7 Essential Steps to De-Winterize Your RV

Information Courtesy of Western RV

Get ready for another great camping season by de-winterizing your RV. Here are seven essential steps to getting ready for the road.


Winter weather can wreak havoc on rubber, plastic and caulking compounds so inspect seams and seals for leaks.


Batteries can discharge up to 10% a month when in storage unless you check and recharge them. Check that the water level in the battery covers the plates. Then fully charge the batteries. Top up the battery with distilled water. If the batteries were removed for storage reinstall them and making sure they are connected properly.

Caution: If you are not comfortable working on or around batteries, have the maintenance done by an authorized RV repair facility.


Remove RV antifreeze by running potable water through the fresh water holding tank. Then, turn on the water pump and all faucets. Remember to include the outside shower, toilet, icemaker and water heater. Once the water runs clear all antifreeze is out of the system.
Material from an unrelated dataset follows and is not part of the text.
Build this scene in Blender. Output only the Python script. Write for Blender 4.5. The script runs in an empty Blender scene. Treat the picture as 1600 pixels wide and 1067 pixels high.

Now change the water heater bypass and reinstall or replace water filter cartridges. The antifreeze is now in the gray and black water tanks. Empty these tanks at a dumping station.



Propane gas systems should have a leak test and gas pressure test performed annually by an authorized RV repair facility.

Once these tests are done, you can check gas appliances by opening the propane tank valves and starting appliances. Make sure the water heater tank is full of water before testing. If a gas appliance is not operating properly, have it inspected by an authorized RV service facility.

After the gas appliances are checked, plug the RV into an electrical outlet and test all 120-volt appliances and accessories for proper operation. Make sure you have an adequate electrical source (30-50 amps depending on your unit) before testing items like the microwave and air conditioner(s).


Just like the charge lost by stored batteries, tires lose a percentage of air pressure while sitting. Your tires can lose 2-3 psi a month while in storage. Check the tire pressure using a tire inflation gauge and adjust the inflation pressure to the manufacturer’s recommendation.
Note: Tire manufacturers publish load and inflation tables for proper inflation pressure.


If you have a motorized RV, check all vehicle fluid levels. Consult your owner’s manual for proper levels. If a fluid level is low, try to determine why and correct the problem. Start the engine and check for proper readings on all gauges.
If you have an onboard generator, check the oil level and service the generator according to the owner’s manual. Inspect the generator exhaust system for any damage prior to starting. Never run a generator with a damaged exhaust system. If you didn’t use a fuel stabilizer in the fuel system and the generator won’t start, or it continues to surge after starting, have it checked out and repaired by an authorized RV service facility.


Re-install or replace dry-cell batteries or fuses removed from safety devices like the carbon monoxide detector, propane leak detector and smoke alarm. Test the operation of safety systems. Inspect all fire extinguishers to make sure they are serviceable and fully charged. Recharge or replace fire extinguishers as required.